--- Start of DATA FOR PROCESSING ---

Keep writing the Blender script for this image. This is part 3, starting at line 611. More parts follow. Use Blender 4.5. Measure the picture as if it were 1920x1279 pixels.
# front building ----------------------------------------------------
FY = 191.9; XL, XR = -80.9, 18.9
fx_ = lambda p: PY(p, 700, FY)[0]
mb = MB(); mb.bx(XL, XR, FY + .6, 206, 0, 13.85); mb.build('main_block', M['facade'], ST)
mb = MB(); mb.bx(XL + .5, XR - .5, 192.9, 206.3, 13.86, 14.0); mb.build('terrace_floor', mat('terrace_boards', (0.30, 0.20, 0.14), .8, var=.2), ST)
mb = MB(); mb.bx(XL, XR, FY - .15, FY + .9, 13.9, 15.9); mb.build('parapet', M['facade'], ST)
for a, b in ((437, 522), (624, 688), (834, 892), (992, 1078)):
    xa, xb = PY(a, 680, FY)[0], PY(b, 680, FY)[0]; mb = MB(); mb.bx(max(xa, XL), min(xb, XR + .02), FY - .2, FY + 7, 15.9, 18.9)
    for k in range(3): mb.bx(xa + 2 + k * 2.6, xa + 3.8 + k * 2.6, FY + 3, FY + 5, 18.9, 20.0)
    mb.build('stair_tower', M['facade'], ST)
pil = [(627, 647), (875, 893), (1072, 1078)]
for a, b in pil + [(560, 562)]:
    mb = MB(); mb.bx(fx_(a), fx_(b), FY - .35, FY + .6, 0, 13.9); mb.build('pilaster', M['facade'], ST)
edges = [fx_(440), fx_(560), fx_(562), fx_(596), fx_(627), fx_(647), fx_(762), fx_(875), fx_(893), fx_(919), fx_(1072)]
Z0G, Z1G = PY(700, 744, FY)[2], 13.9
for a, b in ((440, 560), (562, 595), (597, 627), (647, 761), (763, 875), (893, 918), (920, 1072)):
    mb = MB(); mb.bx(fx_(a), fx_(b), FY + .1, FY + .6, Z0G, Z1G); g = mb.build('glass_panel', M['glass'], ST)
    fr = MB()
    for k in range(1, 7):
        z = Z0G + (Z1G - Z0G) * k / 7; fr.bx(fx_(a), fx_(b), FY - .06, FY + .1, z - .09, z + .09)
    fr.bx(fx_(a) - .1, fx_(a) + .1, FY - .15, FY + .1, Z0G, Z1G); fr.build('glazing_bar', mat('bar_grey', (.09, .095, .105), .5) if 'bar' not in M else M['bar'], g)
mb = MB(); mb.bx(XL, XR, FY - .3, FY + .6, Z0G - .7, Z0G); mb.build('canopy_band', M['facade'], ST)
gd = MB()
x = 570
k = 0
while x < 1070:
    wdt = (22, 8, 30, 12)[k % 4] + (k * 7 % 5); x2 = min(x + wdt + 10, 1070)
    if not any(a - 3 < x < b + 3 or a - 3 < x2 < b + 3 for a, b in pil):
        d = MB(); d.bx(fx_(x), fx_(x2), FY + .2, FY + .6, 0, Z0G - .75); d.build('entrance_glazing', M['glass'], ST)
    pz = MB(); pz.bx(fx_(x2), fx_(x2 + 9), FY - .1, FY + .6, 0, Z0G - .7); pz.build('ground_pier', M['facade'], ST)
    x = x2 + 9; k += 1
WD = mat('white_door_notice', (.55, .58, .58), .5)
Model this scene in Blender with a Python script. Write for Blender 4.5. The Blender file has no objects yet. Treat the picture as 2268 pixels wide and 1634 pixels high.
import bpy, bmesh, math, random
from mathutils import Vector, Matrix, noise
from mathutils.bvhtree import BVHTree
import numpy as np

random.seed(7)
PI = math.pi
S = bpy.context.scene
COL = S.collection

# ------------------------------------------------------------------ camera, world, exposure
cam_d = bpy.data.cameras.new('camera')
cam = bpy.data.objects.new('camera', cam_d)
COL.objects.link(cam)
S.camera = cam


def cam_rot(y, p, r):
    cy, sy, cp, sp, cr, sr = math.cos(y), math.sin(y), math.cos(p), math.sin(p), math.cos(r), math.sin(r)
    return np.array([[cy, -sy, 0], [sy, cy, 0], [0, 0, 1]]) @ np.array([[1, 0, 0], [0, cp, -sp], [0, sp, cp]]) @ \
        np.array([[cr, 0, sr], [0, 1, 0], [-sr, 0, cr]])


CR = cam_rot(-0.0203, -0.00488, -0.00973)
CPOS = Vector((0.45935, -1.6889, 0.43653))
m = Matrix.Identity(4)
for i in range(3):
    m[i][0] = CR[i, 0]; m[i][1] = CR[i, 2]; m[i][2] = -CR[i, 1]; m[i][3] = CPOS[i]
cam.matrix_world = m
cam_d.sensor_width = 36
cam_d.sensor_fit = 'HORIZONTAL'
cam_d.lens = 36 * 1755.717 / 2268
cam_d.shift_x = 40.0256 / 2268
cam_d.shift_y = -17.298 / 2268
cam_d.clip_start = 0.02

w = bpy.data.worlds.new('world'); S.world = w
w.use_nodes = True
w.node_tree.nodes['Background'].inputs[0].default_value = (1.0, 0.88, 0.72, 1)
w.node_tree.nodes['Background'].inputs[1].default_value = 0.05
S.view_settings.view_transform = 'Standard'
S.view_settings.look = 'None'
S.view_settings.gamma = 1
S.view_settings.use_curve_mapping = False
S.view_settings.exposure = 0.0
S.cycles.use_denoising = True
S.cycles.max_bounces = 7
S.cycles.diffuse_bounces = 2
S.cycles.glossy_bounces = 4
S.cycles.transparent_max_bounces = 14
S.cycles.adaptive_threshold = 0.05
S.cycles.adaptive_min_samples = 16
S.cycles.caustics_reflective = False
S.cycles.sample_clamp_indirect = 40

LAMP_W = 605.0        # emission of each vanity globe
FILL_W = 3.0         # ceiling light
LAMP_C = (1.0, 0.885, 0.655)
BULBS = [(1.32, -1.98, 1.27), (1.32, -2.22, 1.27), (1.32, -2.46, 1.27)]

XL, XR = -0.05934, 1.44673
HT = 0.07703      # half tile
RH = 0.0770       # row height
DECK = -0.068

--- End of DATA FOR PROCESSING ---

◆ **YOUR OBJECTIVE**:
Write the lines again exactly, beginning at the line that has "Model this scene" and stopping after the line that has "import numpy as np"; include no other lines.

◆ **FULL ANSWER**:
Model this scene in Blender with a Python script. Write for Blender 4.5. The Blender file has no objects yet. Treat the picture as 2268 pixels wide and 1634 pixels high.
import bpy, bmesh, math, random
from mathutils import Vector, Matrix, noise
from mathutils.bvhtree import BVHTree
import numpy as np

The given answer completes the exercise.